Reproduce exactly the opening lines of the listing, stopping after the line that contains "col = scene.collection" and including it.

* start *

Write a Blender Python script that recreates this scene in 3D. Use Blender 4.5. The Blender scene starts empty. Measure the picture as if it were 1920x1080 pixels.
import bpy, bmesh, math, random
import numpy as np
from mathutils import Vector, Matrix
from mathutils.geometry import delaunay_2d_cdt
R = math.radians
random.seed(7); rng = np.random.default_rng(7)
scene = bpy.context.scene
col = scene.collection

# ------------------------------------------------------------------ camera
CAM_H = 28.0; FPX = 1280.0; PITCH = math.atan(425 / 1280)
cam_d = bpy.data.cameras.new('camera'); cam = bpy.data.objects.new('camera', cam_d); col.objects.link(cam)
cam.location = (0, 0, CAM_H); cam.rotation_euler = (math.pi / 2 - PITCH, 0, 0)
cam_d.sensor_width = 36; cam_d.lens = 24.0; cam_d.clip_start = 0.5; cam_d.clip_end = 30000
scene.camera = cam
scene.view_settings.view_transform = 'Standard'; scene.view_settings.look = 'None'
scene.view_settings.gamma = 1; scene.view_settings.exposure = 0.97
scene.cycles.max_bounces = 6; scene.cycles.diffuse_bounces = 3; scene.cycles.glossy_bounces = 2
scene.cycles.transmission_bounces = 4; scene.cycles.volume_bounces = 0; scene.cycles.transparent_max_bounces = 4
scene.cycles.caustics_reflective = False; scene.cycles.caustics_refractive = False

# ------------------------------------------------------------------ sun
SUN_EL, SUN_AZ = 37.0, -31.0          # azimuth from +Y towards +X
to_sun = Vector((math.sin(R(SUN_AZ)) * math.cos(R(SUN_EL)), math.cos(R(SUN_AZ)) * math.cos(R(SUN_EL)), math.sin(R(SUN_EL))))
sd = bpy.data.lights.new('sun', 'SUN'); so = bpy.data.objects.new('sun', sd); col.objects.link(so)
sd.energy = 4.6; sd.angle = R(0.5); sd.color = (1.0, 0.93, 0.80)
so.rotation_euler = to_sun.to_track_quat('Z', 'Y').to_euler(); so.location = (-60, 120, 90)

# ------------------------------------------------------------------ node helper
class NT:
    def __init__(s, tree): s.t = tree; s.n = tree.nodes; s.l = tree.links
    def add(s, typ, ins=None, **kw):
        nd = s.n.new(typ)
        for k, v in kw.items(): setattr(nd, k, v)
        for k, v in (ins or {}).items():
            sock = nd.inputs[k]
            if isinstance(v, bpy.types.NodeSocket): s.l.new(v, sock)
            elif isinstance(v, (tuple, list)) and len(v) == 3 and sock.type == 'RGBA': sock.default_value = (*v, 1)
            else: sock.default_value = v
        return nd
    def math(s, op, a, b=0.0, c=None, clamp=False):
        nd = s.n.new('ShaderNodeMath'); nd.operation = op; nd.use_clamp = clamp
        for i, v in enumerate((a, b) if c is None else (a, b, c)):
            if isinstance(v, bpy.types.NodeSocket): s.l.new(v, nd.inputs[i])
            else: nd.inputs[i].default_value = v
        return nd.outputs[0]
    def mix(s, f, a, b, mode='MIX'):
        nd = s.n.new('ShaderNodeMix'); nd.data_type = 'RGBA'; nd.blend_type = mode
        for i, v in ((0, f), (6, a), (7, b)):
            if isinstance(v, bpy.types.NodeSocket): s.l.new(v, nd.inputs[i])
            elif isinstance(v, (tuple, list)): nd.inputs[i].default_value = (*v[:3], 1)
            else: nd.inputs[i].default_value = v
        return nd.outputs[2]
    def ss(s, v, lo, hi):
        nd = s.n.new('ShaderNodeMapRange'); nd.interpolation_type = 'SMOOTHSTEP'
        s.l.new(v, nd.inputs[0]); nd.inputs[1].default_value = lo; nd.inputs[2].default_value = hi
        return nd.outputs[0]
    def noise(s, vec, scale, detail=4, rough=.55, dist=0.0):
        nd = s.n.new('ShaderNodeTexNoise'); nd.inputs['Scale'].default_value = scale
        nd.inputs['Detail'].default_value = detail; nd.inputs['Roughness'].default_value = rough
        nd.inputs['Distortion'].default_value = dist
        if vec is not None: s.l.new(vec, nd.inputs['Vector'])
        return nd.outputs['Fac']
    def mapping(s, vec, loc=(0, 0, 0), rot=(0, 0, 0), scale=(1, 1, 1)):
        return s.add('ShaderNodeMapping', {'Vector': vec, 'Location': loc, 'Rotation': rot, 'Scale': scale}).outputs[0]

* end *

# [COMPLETED EXERCISE]
Write a Blender Python script that recreates this scene in 3D. Use Blender 4.5. The Blender scene starts empty. Measure the picture as if it were 1920x1080 pixels.
import bpy, bmesh, math, random
import numpy as np
from mathutils import Vector, Matrix
from mathutils.geometry import delaunay_2d_cdt
R = math.radians
random.seed(7); rng = np.random.default_rng(7)
scene = bpy.context.scene
col = scene.collection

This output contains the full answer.